Je sors du Rer à Chatelet.
Je prends l’escalator, jetant un oeil de l’autre côté pour regarder les gens qui descendent.
J’adore regarder les personnes en face quand je suis dans un escalator. Leurs expressions me passionnent.
Ensuite, je marche dans les Halles en pressant le pas. Je me sens fatiguée, je réfléchis à un truc, un projet que j’ai sur le feu que je suis en train de développer, je me demande ce que cela va donner. Je m’angoisse un peu, je me crispe sur une idée, j’ai un sentiment d’abattement fugace puis je me reprends. Je suis au début, j’aurais certainement quelques refus, ça fait partie du jeu, mais je vais être tenace. Je suis motivée et je ne baisserais pas les bras.
Je croise des gens, en esquive d’autres, mon sac bute sur l’épaule de quelqu’un. Mon épaule en frôle une autre. J’accélère le pas. Le monde me fatigue parfois, j’ai juste envie de rentrer chez moi. Je me dis qu’il ne me reste qu’un petit métro et hop je suis sur mon canapé.
J’avance quand un petit couple attire mon attention.
Tu sais bien, j’adore observer les gens et là je suis attirée par leur gestuelle.

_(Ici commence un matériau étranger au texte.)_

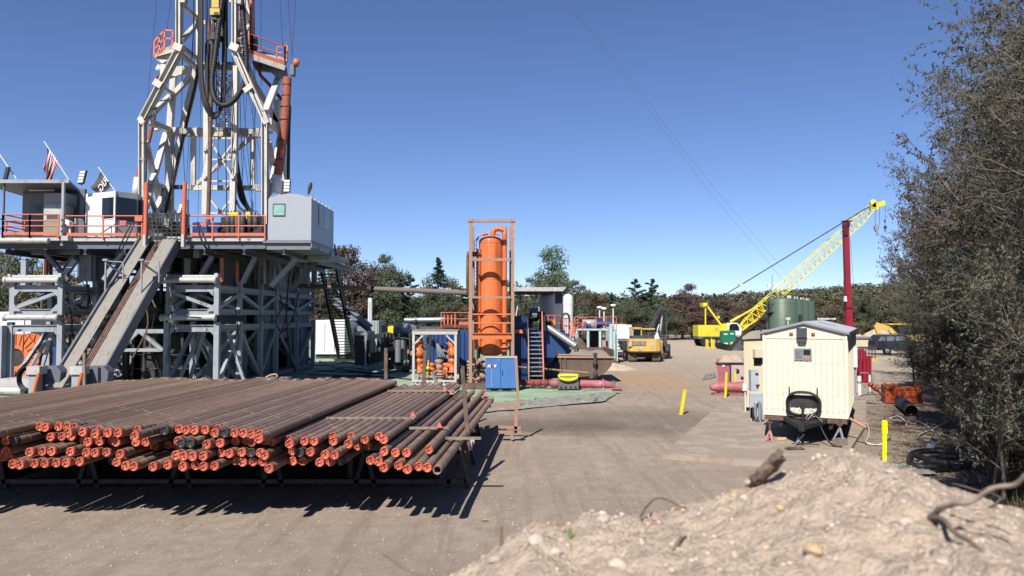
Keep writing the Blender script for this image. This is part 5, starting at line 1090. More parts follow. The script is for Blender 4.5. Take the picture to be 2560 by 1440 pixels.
# ================= EXCAVATOR =================
def track(root, xc, y0, y1, w_, h_, name='track'):
    """crawler track running along Y"""
    c = MB(); r = h_/2; n = 10; pr = []
    for i in range(n+1): a = -math.pi/2-math.pi*i/n; pr.append((y0+r+r*math.cos(a), r+r*math.sin(a)))
    for i in range(n+1): a = math.pi/2-math.pi*i/n; pr.append((y1-r+r*math.cos(a), r+r*math.sin(a)))
    c.poly([V((xc-w_/2, y, z+.02)) for y, z in pr], (w_, 0, 0)); t = c.build(name, m_tr, root)
    c = MB(); L = len(pr)
    per = []
    for i in range(L):
        a, b = pr[i], pr[(i+1) % L]; d = math.hypot(b[0]-a[0], b[1]-a[1]); k = max(1, round(d/.2))
        for j in range(k): per.append((a[0]+(b[0]-a[0])*j/k, a[1]+(b[1]-a[1])*j/k, b[0]-a[0], b[1]-a[1]))
    for y, z, dy, dz in per:
        c.beam(V((xc-w_/2-.01, y, z+.02)), V((xc+w_/2+.01, y, z+.02)), .05, .06)
    c.build('track_shoe', m_tr, t)
    c = MB()
    for i in range(6): yy = y0+r+(y1-y0-2*r)*i/5; c.lathe(V((xc+w_/2, yy, r)), [(.01,.02),(r*.55,.02),(r*.55,-.01)], 12, 0, (1,0,0)); c.lathe(V((xc-w_/2, yy, r)), [(.01,.02),(r*.55,.02),(r*.55,-.01)], 12, 0, (-1,0,0))
    c.build('roller', m_rust, t)
m_tr = M('dusty track steel', A(122,112,102), .8, var=.25, dirt=A(80,72,66), damt=.4)
YE = 66.0; s_ = YE/F; ex = X(1612, YE)
e = thing('excavator', 'dusty yellow tracked excavator with DEERE on its counterweight and a folded dark arm', 'excavator', (ex, 68, 0))
track(e, X(1582,YE), 66.2, 70.2, .68, .85); track(e, X(1641,YE), 66.2, 70.2, .68, .85)
c = MB(); c.box(X(1592,YE), X(1632,YE), 66.8, 69.6, .35, .85); c.box(X(1600,YE), X(1625,YE), 67.2, 69, .85, 1.0); c.build('undercarriage', m_dark, e)
x0, x1 = X(1570,65.6), X(1653,65.6)
c = MB(); zz0, zz1 = .86, 2.08
pts = [(x0+.12,65.75),(x0+.5,65.55),(x1-.5,65.55),(x1-.12,65.75),(x1,66.2),(x0,66.2)]
c.poly([V((x,y,zz0+.12)) for x, y in pts], (0,0,zz1-zz0-.12)); c.poly([V((x0+(x-x0)*.94+.09, y+.12, zz0)) for x, y in pts[:4]]+[V((x1-.1,66.2,zz0)), V((x0+.1,66.2,zz0))], (0,0,.12)); cw_ = c.build('counterweight', m_dyel, e)
tm = text_mb('DEERE', .42, (X(1597,65.5), 65.52, 1.66), (1,0,0), (0,0,1), .03, bold=.035); tm.build('lettering', m_dark, cw_)
tm = text_mb('DEERE', .42, (X(1597,65.5), 65.5, 1.66), (1,0,0), (0,0,1), .03, bold=.002); tm.build('lettering', m_owhite, cw_)
c = MB()
for px, w2, h2 in ((1575,.28,.36),(1630,.34,.3),(1631,.28,.12)): 
    z_ = 1.5 if h2 > .2 else 1.2; c.box(X(px,65.5)-w2/2, X(px,65.5)+w2/2, 65.52, 65.56, z_-h2/2+.1, z_+h2/2+.1)
c.box(X(1594,65.5), X(1605,65.5), 65.52, 65.56, 1.05, 1.32); c.build('decal', m_owhite, cw_)
c = MB(); c.box(x0+.05, x1+.1, 66.2, 69.2, 1.0, 1.75); c.box(x1-.1, x1+.25, 66.5, 69.3, 1.0, 1.6); c.build('body', m_dyel, e)
c = MB(); c.box(X(1580,66), X(1636,66), 66.1, 67.6, 2.081, 2.3); c.box(X(1590,66), X(1620,66), 66.3, 67.4, 2.26, 2.33)
for k in range(8): c.box(X(1606+k*1.6,65.9), X(1607+k*1.6,65.9), 66.07, 66.1, 2.05, 2.22)
c.build('engine_hood', M('dark grey hood', A(70,76,88), .5), e)
c = MB(); cx0_, cx1_ = X(1580,67.8), X(1604,67.8)
for x in (cx0_+.05, cx1_-.05):
    for y in (67.8, 69.4): c.box(x-.05, x+.05, y-.05, y+.05, 1.75, 3.0)
c.box(cx0_, cx1_, 67.7, 69.5, 2.92, 3.05); c.box(cx0_, cx1_+1.2, 67.75, 67.85, 2.86, 2.98); c.build('cab_frame', m_dyel, e)
c = MB(); c.box(cx0_+.1, cx1_-.1, 67.78, 67.8, 2.3, 2.88); c.box(cx0_+.02, cx0_+.04, 67.9, 69.3, 2.0, 2.85); c.box(cx1_-.04, cx1_-.02, 67.9, 69.3, 2.0, 2.85); c.build('cab_window', m_glass, e)
c = MB(); c.box(cx0_+.3, cx1_-.25, 68.2, 68.6, 2.1, 2.62); c.build('seat', m_cab, e)
c = MB(); m_arm = M('grey black arm', A(74,74,78), .5, var=.2, dirt=A(120,112,100), damt=.25)
bm = [(1622,850,67.5),(1634,812,69),(1643,792,69.8),(1656,772,70.3)]
for a, b in zip(bm[:-1], bm[1:]): c.beam(a, b, .34, .55)
c.beam((1650,768,70.3),(1659,776,70.3),.5,.3); c.build('boom', m_arm, e)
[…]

Lui un monsieur entre 55-60 ans, il porte un pantalon en velours, une doudoune bleue marine et une chemise à carreaux en dessous. Il caresse le visage d’une femme. Elle lui parle, le regarde dans les yeux puis l’embrasse, ses yeux pétillent, elle sourit. D’une main maladroite, il tente de repousser une mèche qui tombe sur les yeux de sa chère et tendre. Il doit s’y reprendre à plusieurs fois, mais dans un geste affectueux, il remet cette mèche derrière son oreille. Cette femme d’une cinquantaine d’années, coquette, manteau noir, petits talons, cheveux blonds en mode brushing, elle le dévore des yeux dans un regard qui semble à la fois doux et baigné de sensualité.
Seuls au monde.
Je ralentis le pas, j’ai envie de les regarder plus attentivement, longtemps, mais je ne suis pas loin et j’ai peur de les déranger dans ce moment amoureux. Et puis j’aime regarder les « vieux couples ». Ces personnes qui n’ont plus 20 ans comme on dit, mais qui semblent encore et toujours touchés par la passion amoureuse. J’aime voir que la gestuelle reste tendre, attentionnée et pas mécanique pour des personnes qui semblent avoir fait un bout de chemin ensemble. J’aime voir la sensualité qui émane des regards, des postures chez des personnes de plus de 60 ans et qui semblent être en couple depuis peu de temps.
J’aime cette idée que la passion et la gestuelle amoureuse ne faiblissent pas avec le temps. Cela devient différent, cela évolue d’une autre façon bien sûr. Mais j’aime voir que le fait de ne plus être jeune n’empêche en rien des comportements amoureux pleins d’engouement.
Passé mon petit moment tendre d’observation, j’avance, je leur jette un dernier regard, je les vois sourire et cela me fait du bien.